Jason Bourne wrote:This comment really seems a bit grade school to me. Nobody should have a testimony of history? Nonsense. The Mormon Church is founded on its claims of restoration. The First Vision is the pivotal event of that claim. The Book of Mormon second to that. The story behind these two items are historical. Too trust those making the claims we need to know about them. Again, history. Sure history is written by humans. So are the books you claim to have a testimony of.
A work colleague recently pointed me at Thomas Payne's "The Age of Reason", and I've started reading it (I'm not done yet - there's a House marathon going on on TV and my wife and I recently latched onto that show...). What I thought was actually quite humorous in its simplicity, and yet spot-on, is this simple fact: a teaching or claim or whatnot supposed to be coming from Deity to mankind through an individual can only be "revelation" to that particular individual. To all others, it is hearsay.

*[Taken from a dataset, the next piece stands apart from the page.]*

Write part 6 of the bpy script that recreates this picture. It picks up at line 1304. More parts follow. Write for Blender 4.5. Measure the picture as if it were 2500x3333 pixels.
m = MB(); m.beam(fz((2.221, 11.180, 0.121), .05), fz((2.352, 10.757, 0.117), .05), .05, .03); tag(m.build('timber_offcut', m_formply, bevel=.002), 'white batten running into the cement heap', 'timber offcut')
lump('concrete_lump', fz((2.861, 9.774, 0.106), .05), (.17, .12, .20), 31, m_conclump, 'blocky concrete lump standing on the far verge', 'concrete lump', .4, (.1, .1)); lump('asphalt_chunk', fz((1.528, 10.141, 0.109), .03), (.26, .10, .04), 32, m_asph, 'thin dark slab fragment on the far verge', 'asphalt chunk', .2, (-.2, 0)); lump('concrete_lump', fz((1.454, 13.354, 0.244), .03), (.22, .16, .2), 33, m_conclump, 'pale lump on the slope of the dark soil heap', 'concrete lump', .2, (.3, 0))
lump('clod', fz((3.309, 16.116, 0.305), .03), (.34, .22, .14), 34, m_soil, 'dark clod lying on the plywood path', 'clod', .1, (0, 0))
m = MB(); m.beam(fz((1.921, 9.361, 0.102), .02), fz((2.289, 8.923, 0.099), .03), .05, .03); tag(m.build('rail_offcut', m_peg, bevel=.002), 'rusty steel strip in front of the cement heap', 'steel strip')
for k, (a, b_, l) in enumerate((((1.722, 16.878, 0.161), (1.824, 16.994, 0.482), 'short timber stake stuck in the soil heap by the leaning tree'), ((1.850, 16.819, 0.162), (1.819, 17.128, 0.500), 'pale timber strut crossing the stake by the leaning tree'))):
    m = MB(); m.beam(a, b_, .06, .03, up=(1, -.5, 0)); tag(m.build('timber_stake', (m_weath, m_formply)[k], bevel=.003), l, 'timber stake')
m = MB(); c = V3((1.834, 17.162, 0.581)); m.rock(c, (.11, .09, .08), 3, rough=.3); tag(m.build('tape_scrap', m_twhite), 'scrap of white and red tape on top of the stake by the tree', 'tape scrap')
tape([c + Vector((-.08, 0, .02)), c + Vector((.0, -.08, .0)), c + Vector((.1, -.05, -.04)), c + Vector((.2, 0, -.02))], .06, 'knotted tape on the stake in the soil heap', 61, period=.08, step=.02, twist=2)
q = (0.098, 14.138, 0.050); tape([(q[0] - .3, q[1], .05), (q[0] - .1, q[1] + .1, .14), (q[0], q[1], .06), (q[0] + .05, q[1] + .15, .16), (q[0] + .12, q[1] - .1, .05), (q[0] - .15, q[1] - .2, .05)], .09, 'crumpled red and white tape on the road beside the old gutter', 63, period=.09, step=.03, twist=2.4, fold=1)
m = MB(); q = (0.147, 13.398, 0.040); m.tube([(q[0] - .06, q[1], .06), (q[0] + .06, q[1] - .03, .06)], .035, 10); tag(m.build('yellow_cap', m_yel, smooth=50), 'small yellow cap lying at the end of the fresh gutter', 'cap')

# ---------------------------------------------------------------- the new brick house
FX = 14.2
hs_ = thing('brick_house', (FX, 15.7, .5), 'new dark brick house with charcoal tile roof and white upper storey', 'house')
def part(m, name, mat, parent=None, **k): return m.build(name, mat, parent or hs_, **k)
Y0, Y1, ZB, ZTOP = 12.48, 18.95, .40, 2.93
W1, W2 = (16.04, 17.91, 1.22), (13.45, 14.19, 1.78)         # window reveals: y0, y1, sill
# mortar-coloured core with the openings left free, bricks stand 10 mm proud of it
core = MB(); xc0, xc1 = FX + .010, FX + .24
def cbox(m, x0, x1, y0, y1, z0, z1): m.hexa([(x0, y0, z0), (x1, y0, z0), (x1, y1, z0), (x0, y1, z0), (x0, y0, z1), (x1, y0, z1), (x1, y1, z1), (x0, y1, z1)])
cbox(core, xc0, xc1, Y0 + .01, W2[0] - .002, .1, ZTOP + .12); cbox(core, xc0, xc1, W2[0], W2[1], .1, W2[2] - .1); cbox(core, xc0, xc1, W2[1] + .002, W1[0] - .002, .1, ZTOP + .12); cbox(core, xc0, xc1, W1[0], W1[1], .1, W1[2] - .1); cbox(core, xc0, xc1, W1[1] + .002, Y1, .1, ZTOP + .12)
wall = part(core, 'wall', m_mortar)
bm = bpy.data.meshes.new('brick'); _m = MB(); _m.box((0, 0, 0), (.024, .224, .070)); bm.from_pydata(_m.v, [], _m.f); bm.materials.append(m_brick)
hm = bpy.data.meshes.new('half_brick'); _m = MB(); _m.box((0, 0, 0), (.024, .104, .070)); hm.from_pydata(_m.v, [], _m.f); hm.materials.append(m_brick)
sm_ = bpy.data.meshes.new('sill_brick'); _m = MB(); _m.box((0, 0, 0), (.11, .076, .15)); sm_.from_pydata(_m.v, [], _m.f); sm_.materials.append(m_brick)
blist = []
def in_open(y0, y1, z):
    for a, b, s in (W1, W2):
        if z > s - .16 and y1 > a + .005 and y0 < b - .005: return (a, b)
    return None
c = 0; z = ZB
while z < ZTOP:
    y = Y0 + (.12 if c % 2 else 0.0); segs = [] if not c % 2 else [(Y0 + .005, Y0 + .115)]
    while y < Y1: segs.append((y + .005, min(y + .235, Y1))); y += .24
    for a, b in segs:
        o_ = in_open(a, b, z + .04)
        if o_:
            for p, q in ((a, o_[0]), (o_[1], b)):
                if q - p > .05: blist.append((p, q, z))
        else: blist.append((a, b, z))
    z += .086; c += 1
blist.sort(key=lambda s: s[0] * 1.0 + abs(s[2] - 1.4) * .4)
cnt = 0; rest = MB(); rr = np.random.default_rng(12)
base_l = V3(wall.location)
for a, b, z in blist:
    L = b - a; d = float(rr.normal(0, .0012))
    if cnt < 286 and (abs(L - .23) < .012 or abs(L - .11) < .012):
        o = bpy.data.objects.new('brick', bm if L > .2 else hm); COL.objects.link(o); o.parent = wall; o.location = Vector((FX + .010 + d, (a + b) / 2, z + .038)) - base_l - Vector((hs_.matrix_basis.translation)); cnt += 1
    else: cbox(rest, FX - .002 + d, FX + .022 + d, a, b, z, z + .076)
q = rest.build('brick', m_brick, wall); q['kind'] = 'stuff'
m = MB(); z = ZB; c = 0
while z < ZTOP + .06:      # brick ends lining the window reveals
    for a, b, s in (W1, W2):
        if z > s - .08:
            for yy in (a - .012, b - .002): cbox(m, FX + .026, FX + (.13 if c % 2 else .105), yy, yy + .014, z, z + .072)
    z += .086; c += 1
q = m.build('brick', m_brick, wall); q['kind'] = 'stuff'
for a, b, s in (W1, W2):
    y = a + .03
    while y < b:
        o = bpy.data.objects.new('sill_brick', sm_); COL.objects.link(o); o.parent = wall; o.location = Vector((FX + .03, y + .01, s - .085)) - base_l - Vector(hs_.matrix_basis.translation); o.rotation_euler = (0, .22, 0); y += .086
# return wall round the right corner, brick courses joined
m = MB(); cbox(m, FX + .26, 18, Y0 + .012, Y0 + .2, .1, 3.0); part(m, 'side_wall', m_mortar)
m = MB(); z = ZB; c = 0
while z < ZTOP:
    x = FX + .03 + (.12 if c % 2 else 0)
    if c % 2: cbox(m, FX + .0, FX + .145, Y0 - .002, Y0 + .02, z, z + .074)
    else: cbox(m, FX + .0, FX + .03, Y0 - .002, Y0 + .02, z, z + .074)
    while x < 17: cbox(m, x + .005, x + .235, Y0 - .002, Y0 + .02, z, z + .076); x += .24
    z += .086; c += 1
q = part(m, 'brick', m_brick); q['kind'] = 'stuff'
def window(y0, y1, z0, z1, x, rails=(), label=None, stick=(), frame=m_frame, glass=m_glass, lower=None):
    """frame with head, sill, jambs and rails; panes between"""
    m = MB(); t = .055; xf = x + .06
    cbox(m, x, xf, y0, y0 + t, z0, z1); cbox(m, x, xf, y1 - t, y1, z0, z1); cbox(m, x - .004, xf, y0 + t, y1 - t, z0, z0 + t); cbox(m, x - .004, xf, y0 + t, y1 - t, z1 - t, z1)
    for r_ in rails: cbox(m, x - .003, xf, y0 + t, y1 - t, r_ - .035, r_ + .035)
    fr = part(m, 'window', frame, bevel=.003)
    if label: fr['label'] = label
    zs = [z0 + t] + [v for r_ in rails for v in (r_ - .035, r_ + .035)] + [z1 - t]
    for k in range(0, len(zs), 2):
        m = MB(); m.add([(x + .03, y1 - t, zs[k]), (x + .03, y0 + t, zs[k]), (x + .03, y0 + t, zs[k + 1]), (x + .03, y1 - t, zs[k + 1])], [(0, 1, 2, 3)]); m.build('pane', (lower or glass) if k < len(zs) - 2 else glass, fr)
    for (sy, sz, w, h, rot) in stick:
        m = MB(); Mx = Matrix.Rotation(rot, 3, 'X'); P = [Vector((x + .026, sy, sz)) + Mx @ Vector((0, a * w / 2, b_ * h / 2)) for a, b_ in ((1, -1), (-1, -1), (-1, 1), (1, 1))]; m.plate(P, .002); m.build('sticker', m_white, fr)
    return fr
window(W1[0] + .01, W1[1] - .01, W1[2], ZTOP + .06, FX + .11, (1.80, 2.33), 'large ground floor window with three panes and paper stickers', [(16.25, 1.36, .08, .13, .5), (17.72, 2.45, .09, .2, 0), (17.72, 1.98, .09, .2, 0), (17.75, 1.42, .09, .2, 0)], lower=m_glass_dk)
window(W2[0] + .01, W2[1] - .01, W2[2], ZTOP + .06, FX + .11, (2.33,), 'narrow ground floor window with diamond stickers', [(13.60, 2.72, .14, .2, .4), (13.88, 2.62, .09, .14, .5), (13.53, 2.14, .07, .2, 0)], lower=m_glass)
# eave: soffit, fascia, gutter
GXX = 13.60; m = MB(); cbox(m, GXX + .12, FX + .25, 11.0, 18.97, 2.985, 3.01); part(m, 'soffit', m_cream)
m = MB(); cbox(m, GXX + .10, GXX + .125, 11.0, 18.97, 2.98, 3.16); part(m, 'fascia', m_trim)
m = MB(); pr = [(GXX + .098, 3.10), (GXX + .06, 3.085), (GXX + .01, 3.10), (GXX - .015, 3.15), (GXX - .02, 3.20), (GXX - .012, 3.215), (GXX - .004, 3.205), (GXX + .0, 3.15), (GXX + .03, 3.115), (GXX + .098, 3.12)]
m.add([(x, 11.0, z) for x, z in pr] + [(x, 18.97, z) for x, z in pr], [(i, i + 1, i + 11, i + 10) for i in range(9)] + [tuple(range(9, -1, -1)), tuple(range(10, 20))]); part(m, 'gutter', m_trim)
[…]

And when evaluating hearsay, the credibility of the teller is critical. So, was Joseph Smith credible? I think not, and in this determination, a look at what history we know of Joseph Smith is critical. One could claim I can't know enough history to make a fair judgment, and that may be true in some sense, but that just increases the unlikelihood of a real God's having acted through that person who claimed the revelation, otherwise we must suspect a God who is setting up a rational person for failure.
For there are many people who have claimed revelation, and if we must dispense with examinations of their apparent trustworthiness and motives for self-enrichment, and stick only to the "spiritual" criteria the prophets themselves claim, then we must be lost in a morass of feelings, emotions, euphorias, and other types of psychological phenomena which simply cannot serve as indicators of some independent, cosmic truth. For every LDS with a testimony from the Holy Ghost, there is a Catholic, or a Pentecostalist, or any number of other religionists, with a similar tale to tell, and there is no good, trustworthy, or reliable standard by which their experiences can be told apart, and the "real" ones, the ones that can be trusted, distinguished from the counterfeits.
Like I said, if a God truly exists, and used this particular method to instruct his creations, then he has set up the more rational part of his creations for failure for using the rational and skeptical faculties he himself gave them.